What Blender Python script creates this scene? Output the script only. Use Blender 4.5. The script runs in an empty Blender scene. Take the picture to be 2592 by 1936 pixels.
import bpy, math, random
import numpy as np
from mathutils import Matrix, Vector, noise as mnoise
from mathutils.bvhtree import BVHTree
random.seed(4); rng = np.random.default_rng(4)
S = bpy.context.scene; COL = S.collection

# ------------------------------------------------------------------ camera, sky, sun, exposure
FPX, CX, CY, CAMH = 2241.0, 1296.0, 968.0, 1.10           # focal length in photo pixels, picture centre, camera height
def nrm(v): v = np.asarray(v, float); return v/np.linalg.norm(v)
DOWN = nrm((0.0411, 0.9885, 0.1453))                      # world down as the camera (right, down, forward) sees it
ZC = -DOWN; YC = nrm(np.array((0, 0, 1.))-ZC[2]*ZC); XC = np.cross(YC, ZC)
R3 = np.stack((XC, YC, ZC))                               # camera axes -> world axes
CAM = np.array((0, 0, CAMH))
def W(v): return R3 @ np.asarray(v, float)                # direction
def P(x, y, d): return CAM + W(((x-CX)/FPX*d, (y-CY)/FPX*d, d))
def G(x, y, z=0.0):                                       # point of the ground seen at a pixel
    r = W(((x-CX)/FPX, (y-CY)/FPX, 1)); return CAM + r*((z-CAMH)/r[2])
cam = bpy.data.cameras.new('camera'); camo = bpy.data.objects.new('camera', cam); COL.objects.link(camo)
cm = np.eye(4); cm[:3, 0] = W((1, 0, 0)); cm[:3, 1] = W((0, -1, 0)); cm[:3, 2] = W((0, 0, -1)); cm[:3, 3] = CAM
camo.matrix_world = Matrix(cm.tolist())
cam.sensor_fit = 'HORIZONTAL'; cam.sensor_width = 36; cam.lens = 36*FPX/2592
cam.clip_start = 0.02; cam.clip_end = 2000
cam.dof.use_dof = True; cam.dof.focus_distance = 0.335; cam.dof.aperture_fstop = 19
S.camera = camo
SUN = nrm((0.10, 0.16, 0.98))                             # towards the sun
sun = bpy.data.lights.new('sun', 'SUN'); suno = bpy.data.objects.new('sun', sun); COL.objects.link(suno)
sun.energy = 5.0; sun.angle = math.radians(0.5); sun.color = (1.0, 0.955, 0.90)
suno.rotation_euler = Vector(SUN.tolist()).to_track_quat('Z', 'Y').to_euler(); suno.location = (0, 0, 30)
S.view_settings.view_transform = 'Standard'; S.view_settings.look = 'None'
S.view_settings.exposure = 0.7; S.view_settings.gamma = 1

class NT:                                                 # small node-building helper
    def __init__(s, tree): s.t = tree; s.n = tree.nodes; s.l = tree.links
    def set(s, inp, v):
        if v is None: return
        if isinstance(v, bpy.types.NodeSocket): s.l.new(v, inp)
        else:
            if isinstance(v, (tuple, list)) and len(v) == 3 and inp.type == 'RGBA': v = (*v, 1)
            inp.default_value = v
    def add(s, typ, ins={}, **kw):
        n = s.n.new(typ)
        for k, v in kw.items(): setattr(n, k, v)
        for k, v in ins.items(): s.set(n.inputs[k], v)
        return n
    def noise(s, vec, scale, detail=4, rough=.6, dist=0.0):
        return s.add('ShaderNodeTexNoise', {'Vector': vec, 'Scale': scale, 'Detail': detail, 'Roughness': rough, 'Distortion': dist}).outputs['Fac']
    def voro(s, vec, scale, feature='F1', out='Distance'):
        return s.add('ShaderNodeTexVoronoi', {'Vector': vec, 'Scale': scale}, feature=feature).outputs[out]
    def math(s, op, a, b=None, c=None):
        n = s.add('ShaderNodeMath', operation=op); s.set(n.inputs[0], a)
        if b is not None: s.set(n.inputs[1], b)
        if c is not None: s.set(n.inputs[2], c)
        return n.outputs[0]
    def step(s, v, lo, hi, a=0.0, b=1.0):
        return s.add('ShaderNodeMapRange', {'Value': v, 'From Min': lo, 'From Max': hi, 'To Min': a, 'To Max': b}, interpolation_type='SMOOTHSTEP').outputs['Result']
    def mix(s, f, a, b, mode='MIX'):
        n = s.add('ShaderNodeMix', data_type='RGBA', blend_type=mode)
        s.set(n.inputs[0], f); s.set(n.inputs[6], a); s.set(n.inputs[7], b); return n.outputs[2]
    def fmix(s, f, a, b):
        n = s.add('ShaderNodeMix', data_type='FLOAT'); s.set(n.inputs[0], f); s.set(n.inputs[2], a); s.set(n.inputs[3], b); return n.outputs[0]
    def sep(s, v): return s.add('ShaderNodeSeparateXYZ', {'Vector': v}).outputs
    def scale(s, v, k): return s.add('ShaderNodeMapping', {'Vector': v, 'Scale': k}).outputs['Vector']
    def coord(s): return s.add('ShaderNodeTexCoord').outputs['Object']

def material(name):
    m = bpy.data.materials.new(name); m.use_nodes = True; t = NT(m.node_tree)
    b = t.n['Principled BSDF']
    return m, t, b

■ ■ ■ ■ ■

TASK REQUIREMENTS: Only the lines from the first line of the material above through the line that contains "S = bpy.context.scene; COL = S.collection" should be quoted, each one exactly.

WRITTEN REPLY:
What Blender Python script creates this scene? Output the script only. Use Blender 4.5. The script runs in an empty Blender scene. Take the picture to be 2592 by 1936 pixels.
import bpy, math, random
import numpy as np
from mathutils import Matrix, Vector, noise as mnoise
from mathutils.bvhtree import BVHTree
random.seed(4); rng = np.random.default_rng(4)
S = bpy.context.scene; COL = S.collection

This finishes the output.